Deborah Kerr stars as Laura, wife of an influential coach who also runs the boarding house where Tom lives. Tom is the boy bullied for the way he walks, the fact that he knows how to sew, and the fact that he's seen talking to women without intending to date any of them. Tom's played by John Kerr who is supposedly not related to Deborah Kerr but, I have to say, the two kind of look alike.
Dig those giant fish cake moulds. The cake moulds all seem to be the same colour as Deborah Kerr's hair. The film has a fairly consistent copper and blue palette. I wonder how much of it was intentional and how much was a limitation of Metrocolor.
The story's in line with a lot of other movies from the '50s about the breakdown of traditional family structure centred on a maladjusted boy like Rebel without a Cause and The Wild One. Like a lot of those movies, it suffers from characters delivering social commentary at each other as exposition but some of it is pretty insightful, as when Laura argues to Al (Darryl Hickman) that virtually anyone can be smeared by gossip for the most trivial, arbitrary physical or personality trait.

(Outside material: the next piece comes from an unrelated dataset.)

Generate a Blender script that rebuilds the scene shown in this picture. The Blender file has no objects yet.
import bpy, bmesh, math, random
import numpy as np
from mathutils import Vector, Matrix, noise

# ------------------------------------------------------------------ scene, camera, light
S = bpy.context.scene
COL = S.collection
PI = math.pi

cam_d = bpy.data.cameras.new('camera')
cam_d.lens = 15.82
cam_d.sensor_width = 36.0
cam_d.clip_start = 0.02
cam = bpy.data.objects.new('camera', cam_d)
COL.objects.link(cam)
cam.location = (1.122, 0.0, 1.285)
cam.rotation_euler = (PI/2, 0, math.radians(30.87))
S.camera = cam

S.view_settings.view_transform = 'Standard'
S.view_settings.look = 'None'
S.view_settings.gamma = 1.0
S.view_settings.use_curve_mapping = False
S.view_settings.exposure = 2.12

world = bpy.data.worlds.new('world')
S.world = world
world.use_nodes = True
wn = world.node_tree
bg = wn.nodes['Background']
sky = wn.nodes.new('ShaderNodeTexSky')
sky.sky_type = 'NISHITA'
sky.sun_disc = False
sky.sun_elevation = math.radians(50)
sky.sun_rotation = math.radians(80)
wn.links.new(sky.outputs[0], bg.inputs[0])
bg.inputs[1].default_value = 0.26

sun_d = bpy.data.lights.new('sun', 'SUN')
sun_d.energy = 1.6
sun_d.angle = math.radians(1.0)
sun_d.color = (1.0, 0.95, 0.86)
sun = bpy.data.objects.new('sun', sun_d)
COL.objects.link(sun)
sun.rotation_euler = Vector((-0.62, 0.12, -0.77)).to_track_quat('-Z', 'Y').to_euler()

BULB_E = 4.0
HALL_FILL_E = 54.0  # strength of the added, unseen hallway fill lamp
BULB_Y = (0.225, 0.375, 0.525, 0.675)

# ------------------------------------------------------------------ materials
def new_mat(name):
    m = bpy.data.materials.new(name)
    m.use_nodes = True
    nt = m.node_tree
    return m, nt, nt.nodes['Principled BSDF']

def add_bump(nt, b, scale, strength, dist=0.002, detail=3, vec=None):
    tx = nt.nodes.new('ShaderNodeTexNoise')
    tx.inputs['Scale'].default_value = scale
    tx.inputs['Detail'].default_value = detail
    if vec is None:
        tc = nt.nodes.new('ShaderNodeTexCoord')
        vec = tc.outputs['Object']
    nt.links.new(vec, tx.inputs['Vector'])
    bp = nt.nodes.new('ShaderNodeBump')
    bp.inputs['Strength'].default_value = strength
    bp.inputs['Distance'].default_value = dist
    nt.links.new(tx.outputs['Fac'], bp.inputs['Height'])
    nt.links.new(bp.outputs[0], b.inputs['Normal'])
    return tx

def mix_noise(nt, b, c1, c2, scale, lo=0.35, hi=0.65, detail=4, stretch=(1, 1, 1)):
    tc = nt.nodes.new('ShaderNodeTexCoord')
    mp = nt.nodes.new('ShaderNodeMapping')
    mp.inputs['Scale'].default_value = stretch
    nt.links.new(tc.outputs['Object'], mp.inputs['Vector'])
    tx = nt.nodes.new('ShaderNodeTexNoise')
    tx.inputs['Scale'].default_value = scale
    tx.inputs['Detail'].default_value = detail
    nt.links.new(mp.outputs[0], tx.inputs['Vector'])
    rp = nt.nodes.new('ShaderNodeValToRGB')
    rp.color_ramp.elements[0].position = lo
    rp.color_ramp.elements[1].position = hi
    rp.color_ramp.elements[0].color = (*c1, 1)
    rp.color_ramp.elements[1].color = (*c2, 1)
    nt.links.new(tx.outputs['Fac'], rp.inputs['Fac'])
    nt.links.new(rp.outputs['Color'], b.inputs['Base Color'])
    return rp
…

This leads to a slightly amusing scene of Al trying to help Tom adopt a more manly stride only to discover Al himself doesn't know exactly what's not manly about Tom's stride, that it was a phantom impression entirely conjured by the bigoted social group. The original stage play directly referenced homosexuality but the film was not permitted to, despite coming a few years after the Hays Code was judged unconstitutional. It's hardly a surprise the studio was afraid of tackling the issue directly in the '50s.
I don't know exactly what the differences were between play and film but I suspect a character other than Tom turns out to be gay, which would really turn the story on its head.
Occasionally, Minnelli's desire to hit the high emotional notes leads only to awkwardness but for the most part the film's fairly satisfying. Deborah Kerr always gives a great performance though she may be a little over the top in some instances here.
Tea and Sympathy is available on The Criterion Channel until the end of the month.